Perilaku ekonomi yang
bersifat subyektif tidak hanya dapat dilihat pada perilaku konsumen, tetapi
juga perilaku wirausaha. Sama halnya dengan perilaku konsumen, perilaku
wirausaha tidak semata-mata dipengaruhi oleh pengetahuannya yang bersifat
rasional tetapi juga oleh sistem nilai yang diyakini. Wirausaha juga mendasari
perilaku ekonominya dengan seperangkat etika yang diyakini. Karena itu perilaku
ekonomi wirausaha tidak semata-mata
mempertimbangkan faktor benar dan tidak benar menurut ilmu ekonomi dan hukum
atau berdasarkan pengalaman, tetapi juga mempertimbangkan faktor baik dan tidak
baik menurut etika.
Dalam tataran praktek
ekonomi, sangat penting juga untuk diketahui sejauhmana wirausaha muslim
termotivasi oleh etika bisnis Islam dalam melakukan usaha bisnis dan
faktor-faktor apa saja yang mendukung konsistensi sikap (nilai etika yang
diketahui dan diyakini itu) terhadap perilaku wirausaha.

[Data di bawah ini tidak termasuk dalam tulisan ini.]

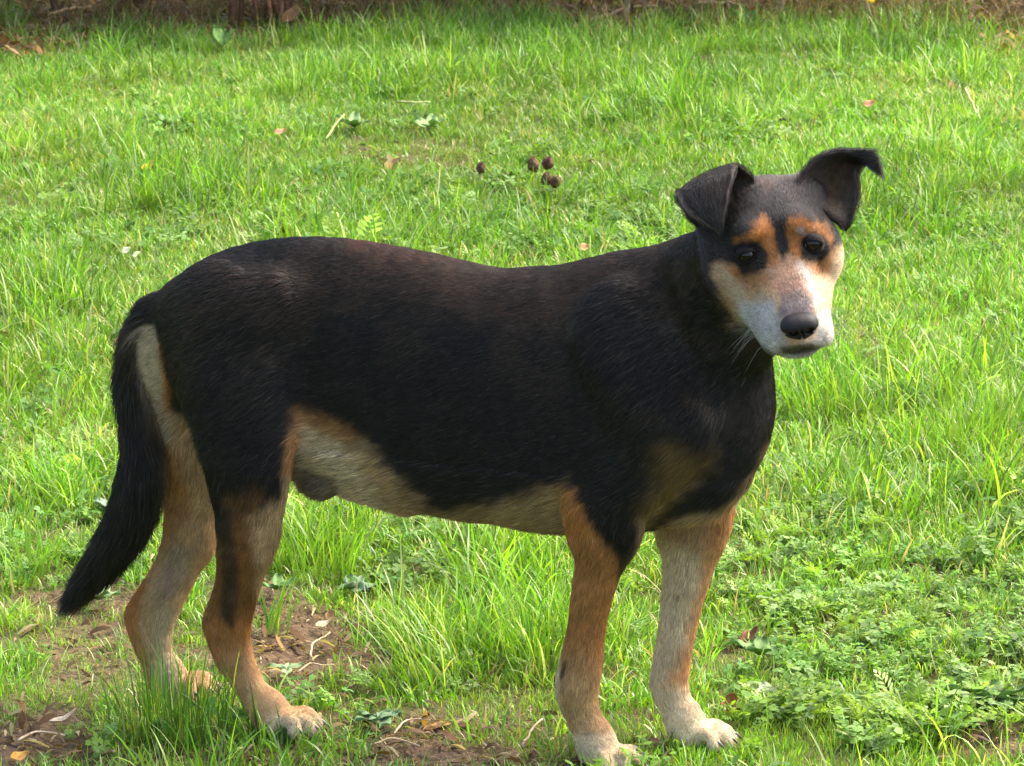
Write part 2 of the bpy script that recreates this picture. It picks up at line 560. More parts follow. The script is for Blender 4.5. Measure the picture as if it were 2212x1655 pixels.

Kondisi faktual perlu
diangkat ke dalam penelitian agar diketahui apakah terdapat hubungan yang
signifikan antara pengetahuan dan keyakinan wirausaha muslim tentang etika
bisnis Islam dengan perilakunya dalam bertransaksi.
Yang menjadi alasan Penulis mendalami penelitian tentang relevansi antara etika bisnis Islam dengan perilaku wirausaha muslim ini
adalah:
- Terinspirasi dari penelitian yang telah dilakukan
sebelumnya tentang pengaruh etika agama terhadap perilaku ekonomi.
- Dengan banyaknya masyarakat muslim yang terlibat
dalam aktivitas/ praktek ekonomi maka perlu dilakukan pengkajian dan
penelitian tentang pengaruh etika bisnis Islam terhadap perilaku wirausaha muslim serta
sejauhmana etika bisnis Islam ini dijadikan pedoman dalam usaha bisnisnya.
Penelitian yang dilakukan adalah mengenai Relevansi Antara Etika
Bisnis Islam Dengan Perilaku Wirausaha
Muslim (Studi
Tentang Perilaku Pedagang di Pasar Lama Kota Serang Provinsi Banten).
Lokasi penelitian
adalah Kota Serang yang merupakan Ibu Kota Provinsi Banten.
B.
Rumusan Masalah
- Bagaimanakah tingkat
pengetahuan pedagang muslim di Pasar Lama Kota Serang tentang etika bisnis Islam?
- Bagaimanakah
keyakinan pedagang muslim di Pasar Lama Kota Serang tentang etika bisnis Islam?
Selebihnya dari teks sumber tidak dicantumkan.